Given problem: Repeat the material exactly, every line of it.
# start of Supplied records
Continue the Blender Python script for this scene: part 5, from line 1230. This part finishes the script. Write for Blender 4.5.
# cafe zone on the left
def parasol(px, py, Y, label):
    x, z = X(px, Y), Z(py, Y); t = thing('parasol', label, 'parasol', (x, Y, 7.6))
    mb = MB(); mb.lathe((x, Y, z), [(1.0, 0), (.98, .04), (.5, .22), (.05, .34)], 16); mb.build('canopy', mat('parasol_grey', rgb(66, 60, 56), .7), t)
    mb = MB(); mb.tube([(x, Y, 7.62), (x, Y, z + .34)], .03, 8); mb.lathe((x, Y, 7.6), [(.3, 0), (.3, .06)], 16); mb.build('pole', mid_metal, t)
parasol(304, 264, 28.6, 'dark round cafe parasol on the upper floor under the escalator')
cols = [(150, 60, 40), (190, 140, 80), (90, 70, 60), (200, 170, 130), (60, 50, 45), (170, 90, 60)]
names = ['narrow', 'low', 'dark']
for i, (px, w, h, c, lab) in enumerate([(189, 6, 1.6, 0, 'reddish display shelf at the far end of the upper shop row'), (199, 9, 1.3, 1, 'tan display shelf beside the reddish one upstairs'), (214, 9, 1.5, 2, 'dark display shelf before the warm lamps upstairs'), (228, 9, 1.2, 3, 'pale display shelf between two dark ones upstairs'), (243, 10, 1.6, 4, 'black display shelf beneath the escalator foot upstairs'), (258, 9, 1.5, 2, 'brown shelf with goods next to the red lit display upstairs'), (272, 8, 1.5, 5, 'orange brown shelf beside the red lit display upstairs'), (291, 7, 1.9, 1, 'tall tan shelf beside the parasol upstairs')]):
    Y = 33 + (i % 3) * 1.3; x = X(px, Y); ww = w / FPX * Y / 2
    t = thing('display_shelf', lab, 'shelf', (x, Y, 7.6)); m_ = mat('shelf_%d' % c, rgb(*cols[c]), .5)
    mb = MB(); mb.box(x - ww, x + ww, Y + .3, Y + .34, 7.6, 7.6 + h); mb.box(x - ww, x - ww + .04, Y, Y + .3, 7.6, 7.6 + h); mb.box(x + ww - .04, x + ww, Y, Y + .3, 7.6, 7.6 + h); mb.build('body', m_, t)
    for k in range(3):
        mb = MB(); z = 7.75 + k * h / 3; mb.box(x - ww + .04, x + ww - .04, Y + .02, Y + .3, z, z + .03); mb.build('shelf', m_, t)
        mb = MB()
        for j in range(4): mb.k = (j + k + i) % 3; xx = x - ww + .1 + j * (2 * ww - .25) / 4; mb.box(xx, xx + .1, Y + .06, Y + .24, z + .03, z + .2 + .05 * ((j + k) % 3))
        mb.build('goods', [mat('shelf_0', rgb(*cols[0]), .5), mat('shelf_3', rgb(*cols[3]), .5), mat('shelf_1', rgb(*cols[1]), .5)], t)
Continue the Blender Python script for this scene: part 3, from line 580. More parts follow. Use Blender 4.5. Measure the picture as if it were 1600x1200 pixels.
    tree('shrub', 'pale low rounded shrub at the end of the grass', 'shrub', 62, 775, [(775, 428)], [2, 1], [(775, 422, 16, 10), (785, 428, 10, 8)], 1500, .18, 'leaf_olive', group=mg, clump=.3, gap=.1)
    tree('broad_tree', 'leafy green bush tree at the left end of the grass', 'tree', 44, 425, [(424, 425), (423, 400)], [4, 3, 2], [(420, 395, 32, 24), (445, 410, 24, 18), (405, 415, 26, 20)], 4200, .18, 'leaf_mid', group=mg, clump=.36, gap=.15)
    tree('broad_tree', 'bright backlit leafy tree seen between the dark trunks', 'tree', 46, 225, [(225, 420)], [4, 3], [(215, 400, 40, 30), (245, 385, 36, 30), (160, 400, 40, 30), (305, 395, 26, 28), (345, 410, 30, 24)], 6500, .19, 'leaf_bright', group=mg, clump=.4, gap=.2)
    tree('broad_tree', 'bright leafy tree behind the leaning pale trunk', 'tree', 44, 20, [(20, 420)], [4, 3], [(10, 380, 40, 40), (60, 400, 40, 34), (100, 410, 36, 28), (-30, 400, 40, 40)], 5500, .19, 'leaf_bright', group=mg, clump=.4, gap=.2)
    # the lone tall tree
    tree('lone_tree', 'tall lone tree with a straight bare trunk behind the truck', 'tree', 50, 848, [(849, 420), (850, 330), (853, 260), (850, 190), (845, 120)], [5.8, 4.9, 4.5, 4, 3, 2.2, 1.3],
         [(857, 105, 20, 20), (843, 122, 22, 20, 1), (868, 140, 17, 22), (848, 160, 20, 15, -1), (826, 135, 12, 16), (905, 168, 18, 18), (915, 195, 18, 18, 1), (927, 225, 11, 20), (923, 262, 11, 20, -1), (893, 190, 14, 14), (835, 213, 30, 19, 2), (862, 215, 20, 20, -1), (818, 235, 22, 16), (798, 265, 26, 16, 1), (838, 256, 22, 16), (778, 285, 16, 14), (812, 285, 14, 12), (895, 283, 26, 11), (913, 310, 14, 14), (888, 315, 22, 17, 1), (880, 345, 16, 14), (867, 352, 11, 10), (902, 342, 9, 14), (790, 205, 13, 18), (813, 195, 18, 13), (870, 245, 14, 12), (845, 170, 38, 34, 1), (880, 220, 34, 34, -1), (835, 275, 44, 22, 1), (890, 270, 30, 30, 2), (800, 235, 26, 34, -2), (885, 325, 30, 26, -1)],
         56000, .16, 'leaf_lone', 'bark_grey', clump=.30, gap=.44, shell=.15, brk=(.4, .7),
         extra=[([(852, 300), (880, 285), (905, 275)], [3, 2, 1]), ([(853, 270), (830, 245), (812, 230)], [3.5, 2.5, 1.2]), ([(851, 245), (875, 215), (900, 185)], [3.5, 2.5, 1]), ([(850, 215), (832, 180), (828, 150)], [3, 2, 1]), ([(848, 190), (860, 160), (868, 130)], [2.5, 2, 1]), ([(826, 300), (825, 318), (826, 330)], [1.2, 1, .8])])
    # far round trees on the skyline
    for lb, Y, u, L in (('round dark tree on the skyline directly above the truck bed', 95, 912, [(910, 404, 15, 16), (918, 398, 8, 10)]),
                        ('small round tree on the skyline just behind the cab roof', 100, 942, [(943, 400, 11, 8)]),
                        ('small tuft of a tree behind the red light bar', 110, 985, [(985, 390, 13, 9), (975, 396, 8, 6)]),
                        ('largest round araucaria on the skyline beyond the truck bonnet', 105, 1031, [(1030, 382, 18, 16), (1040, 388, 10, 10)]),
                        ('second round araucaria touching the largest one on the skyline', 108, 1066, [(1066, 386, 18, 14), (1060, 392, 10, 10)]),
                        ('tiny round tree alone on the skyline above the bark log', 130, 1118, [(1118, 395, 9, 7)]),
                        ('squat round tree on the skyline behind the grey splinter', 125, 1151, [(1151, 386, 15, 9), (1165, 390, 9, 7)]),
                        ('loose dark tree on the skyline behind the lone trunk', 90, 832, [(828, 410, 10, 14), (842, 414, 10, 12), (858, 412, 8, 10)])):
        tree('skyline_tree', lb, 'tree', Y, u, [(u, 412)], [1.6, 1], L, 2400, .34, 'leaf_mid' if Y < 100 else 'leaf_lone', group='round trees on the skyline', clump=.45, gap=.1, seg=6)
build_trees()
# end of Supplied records
Correct response:
Continue the Blender Python script for this scene: part 5, from line 1230. This part finishes the script. Write for Blender 4.5.
# cafe zone on the left
def parasol(px, py, Y, label):
    x, z = X(px, Y), Z(py, Y); t = thing('parasol', label, 'parasol', (x, Y, 7.6))
    mb = MB(); mb.lathe((x, Y, z), [(1.0, 0), (.98, .04), (.5, .22), (.05, .34)], 16); mb.build('canopy', mat('parasol_grey', rgb(66, 60, 56), .7), t)
    mb = MB(); mb.tube([(x, Y, 7.62), (x, Y, z + .34)], .03, 8); mb.lathe((x, Y, 7.6), [(.3, 0), (.3, .06)], 16); mb.build('pole', mid_metal, t)
parasol(304, 264, 28.6, 'dark round cafe parasol on the upper floor under the escalator')
cols = [(150, 60, 40), (190, 140, 80), (90, 70, 60), (200, 170, 130), (60, 50, 45), (170, 90, 60)]
names = ['narrow', 'low', 'dark']
for i, (px, w, h, c, lab) in enumerate([(189, 6, 1.6, 0, 'reddish display shelf at the far end of the upper shop row'), (199, 9, 1.3, 1, 'tan display shelf beside the reddish one upstairs'), (214, 9, 1.5, 2, 'dark display shelf before the warm lamps upstairs'), (228, 9, 1.2, 3, 'pale display shelf between two dark ones upstairs'), (243, 10, 1.6, 4, 'black display shelf beneath the escalator foot upstairs'), (258, 9, 1.5, 2, 'brown shelf with goods next to the red lit display upstairs'), (272, 8, 1.5, 5, 'orange brown shelf beside the red lit display upstairs'), (291, 7, 1.9, 1, 'tall tan shelf beside the parasol upstairs')]):
    Y = 33 + (i % 3) * 1.3; x = X(px, Y); ww = w / FPX * Y / 2
    t = thing('display_shelf', lab, 'shelf', (x, Y, 7.6)); m_ = mat('shelf_%d' % c, rgb(*cols[c]), .5)
    mb = MB(); mb.box(x - ww, x + ww, Y + .3, Y + .34, 7.6, 7.6 + h); mb.box(x - ww, x - ww + .04, Y, Y + .3, 7.6, 7.6 + h); mb.box(x + ww - .04, x + ww, Y, Y + .3, 7.6, 7.6 + h); mb.build('body', m_, t)
    for k in range(3):
        mb = MB(); z = 7.75 + k * h / 3; mb.box(x - ww + .04, x + ww - .04, Y + .02, Y + .3, z, z + .03); mb.build('shelf', m_, t)
        mb = MB()
        for j in range(4): mb.k = (j + k + i) % 3; xx = x - ww + .1 + j * (2 * ww - .25) / 4; mb.box(xx, xx + .1, Y + .06, Y + .24, z + .03, z + .2 + .05 * ((j + k) % 3))
        mb.build('goods', [mat('shelf_0', rgb(*cols[0]), .5), mat('shelf_3', rgb(*cols[3]), .5), mat('shelf_1', rgb(*cols[1]), .5)], t)
Continue the Blender Python script for this scene: part 3, from line 580. More parts follow. Use Blender 4.5. Measure the picture as if it were 1600x1200 pixels.
    tree('shrub', 'pale low rounded shrub at the end of the grass', 'shrub', 62, 775, [(775, 428)], [2, 1], [(775, 422, 16, 10), (785, 428, 10, 8)], 1500, .18, 'leaf_olive', group=mg, clump=.3, gap=.1)
    tree('broad_tree', 'leafy green bush tree at the left end of the grass', 'tree', 44, 425, [(424, 425), (423, 400)], [4, 3, 2], [(420, 395, 32, 24), (445, 410, 24, 18), (405, 415, 26, 20)], 4200, .18, 'leaf_mid', group=mg, clump=.36, gap=.15)
    tree('broad_tree', 'bright backlit leafy tree seen between the dark trunks', 'tree', 46, 225, [(225, 420)], [4, 3], [(215, 400, 40, 30), (245, 385, 36, 30), (160, 400, 40, 30), (305, 395, 26, 28), (345, 410, 30, 24)], 6500, .19, 'leaf_bright', group=mg, clump=.4, gap=.2)
    tree('broad_tree', 'bright leafy tree behind the leaning pale trunk', 'tree', 44, 20, [(20, 420)], [4, 3], [(10, 380, 40, 40), (60, 400, 40, 34), (100, 410, 36, 28), (-30, 400, 40, 40)], 5500, .19, 'leaf_bright', group=mg, clump=.4, gap=.2)
    # the lone tall tree
    tree('lone_tree', 'tall lone tree with a straight bare trunk behind the truck', 'tree', 50, 848, [(849, 420), (850, 330), (853, 260), (850, 190), (845, 120)], [5.8, 4.9, 4.5, 4, 3, 2.2, 1.3],
         [(857, 105, 20, 20), (843, 122, 22, 20, 1), (868, 140, 17, 22), (848, 160, 20, 15, -1), (826, 135, 12, 16), (905, 168, 18, 18), (915, 195, 18, 18, 1), (927, 225, 11, 20), (923, 262, 11, 20, -1), (893, 190, 14, 14), (835, 213, 30, 19, 2), (862, 215, 20, 20, -1), (818, 235, 22, 16), (798, 265, 26, 16, 1), (838, 256, 22, 16), (778, 285, 16, 14), (812, 285, 14, 12), (895, 283, 26, 11), (913, 310, 14, 14), (888, 315, 22, 17, 1), (880, 345, 16, 14), (867, 352, 11, 10), (902, 342, 9, 14), (790, 205, 13, 18), (813, 195, 18, 13), (870, 245, 14, 12), (845, 170, 38, 34, 1), (880, 220, 34, 34, -1), (835, 275, 44, 22, 1), (890, 270, 30, 30, 2), (800, 235, 26, 34, -2), (885, 325, 30, 26, -1)],
         56000, .16, 'leaf_lone', 'bark_grey', clump=.30, gap=.44, shell=.15, brk=(.4, .7),
         extra=[([(852, 300), (880, 285), (905, 275)], [3, 2, 1]), ([(853, 270), (830, 245), (812, 230)], [3.5, 2.5, 1.2]), ([(851, 245), (875, 215), (900, 185)], [3.5, 2.5, 1]), ([(850, 215), (832, 180), (828, 150)], [3, 2, 1]), ([(848, 190), (860, 160), (868, 130)], [2.5, 2, 1]), ([(826, 300), (825, 318), (826, 330)], [1.2, 1, .8])])
    # far round trees on the skyline
    for lb, Y, u, L in (('round dark tree on the skyline directly above the truck bed', 95, 912, [(910, 404, 15, 16), (918, 398, 8, 10)]),
                        ('small round tree on the skyline just behind the cab roof', 100, 942, [(943, 400, 11, 8)]),
                        ('small tuft of a tree behind the red light bar', 110, 985, [(985, 390, 13, 9), (975, 396, 8, 6)]),
                        ('largest round araucaria on the skyline beyond the truck bonnet', 105, 1031, [(1030, 382, 18, 16), (1040, 388, 10, 10)]),
                        ('second round araucaria touching the largest one on the skyline', 108, 1066, [(1066, 386, 18, 14), (1060, 392, 10, 10)]),
                        ('tiny round tree alone on the skyline above the bark log', 130, 1118, [(1118, 395, 9, 7)]),
                        ('squat round tree on the skyline behind the grey splinter', 125, 1151, [(1151, 386, 15, 9), (1165, 390, 9, 7)]),
                        ('loose dark tree on the skyline behind the lone trunk', 90, 832, [(828, 410, 10, 14), (842, 414, 10, 12), (858, 412, 8, 10)])):
        tree('skyline_tree', lb, 'tree', Y, u, [(u, 412)], [1.6, 1], L, 2400, .34, 'leaf_mid' if Y < 100 else 'leaf_lone', group='round trees on the skyline', clump=.45, gap=.1, seg=6)
build_trees()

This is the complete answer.